It’s nice to learn that, more than two years after passing the Climate Leadership and Community Protection Act, New York State is starting to think about how to implement its ambitious goals (Climate Plans Coming into Focus, Jan. 7).
But while the state and planet convulse from one climate disaster after another, we’re not even close to being on track. Just 6 percent of our energy is generated by wind and solar, risibly short of the 70 percent by 2030 and 100 percent by 2040 mandated under the law. In her State of the State address on Jan. 5, Gov. Kathy Hochul sounded the right notes but did not propose anything remotely on the scale of what’s needed to combat the greatest existential threat of our time.
The reality is that we are not going to innovate or incentivize our way out of this crisis. We need to rapidly and fundamentally change the way we generate, transmit and distribute energy, and the fastest way to decarbonize the state’s energy system is to bring more of it under public ownership and democratic control.
The NYS Build Public Renewables Act would move us in that direction by empowering the New York Power Authority, created under Franklin D. Roosevelt, to build utility-scale renewable energy generation and transmission infrastructure, essentially creating a “public option” that would supply 100 percent renewable energy to all state and municipal properties, selling the surplus directly to New York customers.

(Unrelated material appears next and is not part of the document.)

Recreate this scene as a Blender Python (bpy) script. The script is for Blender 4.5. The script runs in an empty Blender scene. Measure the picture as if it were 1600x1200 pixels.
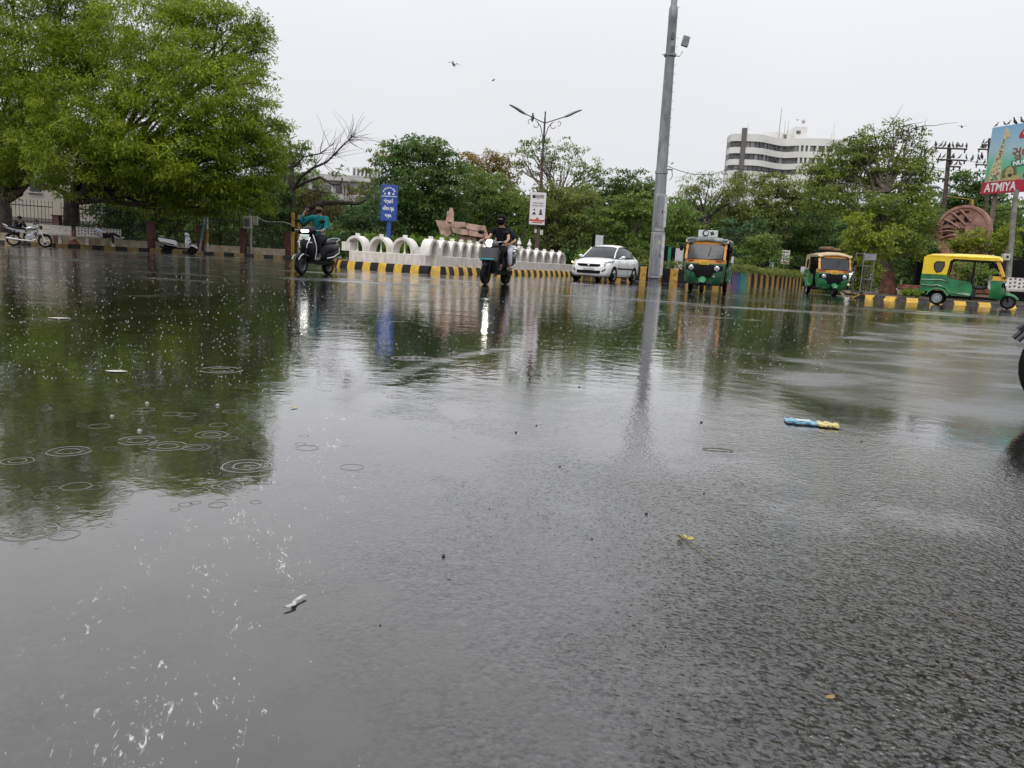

The Build Public Renewables Act is revenue-neutral and, by one estimate, would create 50,000 jobs. More importantly, it would give the state the resources and authority it needs to meet its own climate mandates and move us away from fossil fuels, which the market has utterly failed to do.
We need to move fast and think big to meet this generational challenge. New York can become a model for the rest of the country. Please urge our legislators and the governor to pass the BPRA this year.